Tuesday, November 10, 2009

Deathstalker (1983)

Shitastic B movie of astronomical proportions

Wow! Don't watch this movie with the in-laws, unless you want to show them what their daughter has been eating….. or do if there's a chance of some hot mother/daughter action.

Finally, a movie that understands the importance of gratuitous nudity. For example: What would you think a sexy warrior momma would wear around? That's right! She would wear a cape and nothing else. Why would she wear a shirt when she can lay the smack down on any piece of shit that tries to get his rape on? She wouldn't, period.

You better have the Kleenex and hand lotion ready for watching this breast-fest. It jumps right into the action as our hero saves some damsel in distress from a gang of assholes. And just like a hero should, he decides to collect payment for his troubles. After beating the living hell out of some dirtball goblin looking motherfuckers, he tears the shirt off of said damsel, and begins to stab her with his flesh sword. It's just too bad some old bastard ruins the scene too early.

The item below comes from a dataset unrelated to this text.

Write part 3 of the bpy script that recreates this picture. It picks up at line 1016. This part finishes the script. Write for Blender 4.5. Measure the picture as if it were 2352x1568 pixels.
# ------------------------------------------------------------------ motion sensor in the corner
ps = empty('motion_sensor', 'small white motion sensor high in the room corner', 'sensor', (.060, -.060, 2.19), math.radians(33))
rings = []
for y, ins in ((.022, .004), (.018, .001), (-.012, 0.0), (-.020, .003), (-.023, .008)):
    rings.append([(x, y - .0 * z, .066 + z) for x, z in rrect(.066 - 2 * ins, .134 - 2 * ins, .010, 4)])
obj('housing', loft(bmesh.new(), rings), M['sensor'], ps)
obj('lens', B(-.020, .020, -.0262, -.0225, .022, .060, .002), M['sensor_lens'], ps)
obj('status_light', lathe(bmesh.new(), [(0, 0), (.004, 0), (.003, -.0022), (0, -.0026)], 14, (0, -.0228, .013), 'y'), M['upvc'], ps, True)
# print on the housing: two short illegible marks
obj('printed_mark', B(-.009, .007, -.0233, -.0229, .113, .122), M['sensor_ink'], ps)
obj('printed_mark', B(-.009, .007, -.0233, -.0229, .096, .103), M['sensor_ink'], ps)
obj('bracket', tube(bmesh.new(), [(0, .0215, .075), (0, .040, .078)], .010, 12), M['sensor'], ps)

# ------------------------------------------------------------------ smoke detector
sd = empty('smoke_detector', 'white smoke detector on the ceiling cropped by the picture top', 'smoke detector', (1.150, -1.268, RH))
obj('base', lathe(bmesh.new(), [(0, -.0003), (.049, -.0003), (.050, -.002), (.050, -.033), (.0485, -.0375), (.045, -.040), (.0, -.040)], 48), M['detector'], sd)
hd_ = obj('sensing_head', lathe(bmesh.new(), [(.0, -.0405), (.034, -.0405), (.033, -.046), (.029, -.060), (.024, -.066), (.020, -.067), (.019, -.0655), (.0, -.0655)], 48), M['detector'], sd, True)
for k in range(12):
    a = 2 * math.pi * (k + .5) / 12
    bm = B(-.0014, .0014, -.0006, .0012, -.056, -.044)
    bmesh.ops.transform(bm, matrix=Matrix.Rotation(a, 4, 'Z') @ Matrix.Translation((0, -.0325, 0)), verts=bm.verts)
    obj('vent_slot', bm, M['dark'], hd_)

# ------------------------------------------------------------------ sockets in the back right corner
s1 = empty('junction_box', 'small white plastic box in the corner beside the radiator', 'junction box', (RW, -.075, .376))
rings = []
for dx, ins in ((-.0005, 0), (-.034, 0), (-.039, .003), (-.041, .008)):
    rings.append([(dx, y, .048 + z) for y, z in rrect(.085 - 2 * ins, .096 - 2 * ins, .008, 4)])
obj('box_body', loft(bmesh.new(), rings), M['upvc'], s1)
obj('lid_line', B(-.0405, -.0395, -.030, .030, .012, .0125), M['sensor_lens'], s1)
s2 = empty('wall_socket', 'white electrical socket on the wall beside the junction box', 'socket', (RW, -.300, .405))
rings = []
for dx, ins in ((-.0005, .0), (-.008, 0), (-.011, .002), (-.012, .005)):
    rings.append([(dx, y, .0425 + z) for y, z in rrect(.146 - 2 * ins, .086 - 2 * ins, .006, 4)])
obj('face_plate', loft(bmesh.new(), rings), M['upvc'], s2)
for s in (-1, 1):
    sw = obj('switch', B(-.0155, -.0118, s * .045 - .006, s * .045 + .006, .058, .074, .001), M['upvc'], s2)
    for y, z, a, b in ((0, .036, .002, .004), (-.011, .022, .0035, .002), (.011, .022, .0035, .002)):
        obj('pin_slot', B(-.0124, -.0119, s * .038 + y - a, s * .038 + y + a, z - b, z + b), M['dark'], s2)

The caliber of topless woman in Deathstalker is way above par. I'm pretty sure that that's where the budget went. So if you are thinking of letting your pre-pubescent children watch this, don't! Unless of course, you want to hear them crying, "Daddy! Daddy! My pee-pee hurts." You're damn right it does. It better! That Lana Clarkson is a fox, and anyone without at least a semi is obviously gay. I'm pretty sure the next part of the conversation would go, "Mine doesn't hurt though, go get your mother."

Lana Clarkson is damn hot!! See for yourself:





Points of note: The villains are vile, the women are delicious, and the action is packed. You will probably watch this movie, and love it so much, that you will make a tinfoil sword and act out the battle scenes. I know I did. The only problem is that I weigh about a dollar fifty, and Rick Hill looks like he was cut from granite, but that's nothing a Sharpie can't cure. A couple of minutes in the mirror, with the marker, and I looked like Rick Hill times two.

My only complaint about Deathstalker is Munkar. He looks more like a pedophile than a badass villain. Of course, he is a wizard, so I wouldn't be surprised if he used his magic tricks to lure children into his castle. Even then, he looks like he would lose a fight to an eight year old with a safety pin. He's so pale that if it was a black and white film, he would be invisible (insert drum here). I know that insult was awesome, but I can't hear your praise, so ignore the temptation to congratulate me.

You should watch this movie, and if you don't, screw you! I told you it was great, so don't call me a liar. We can fight about it if you would like.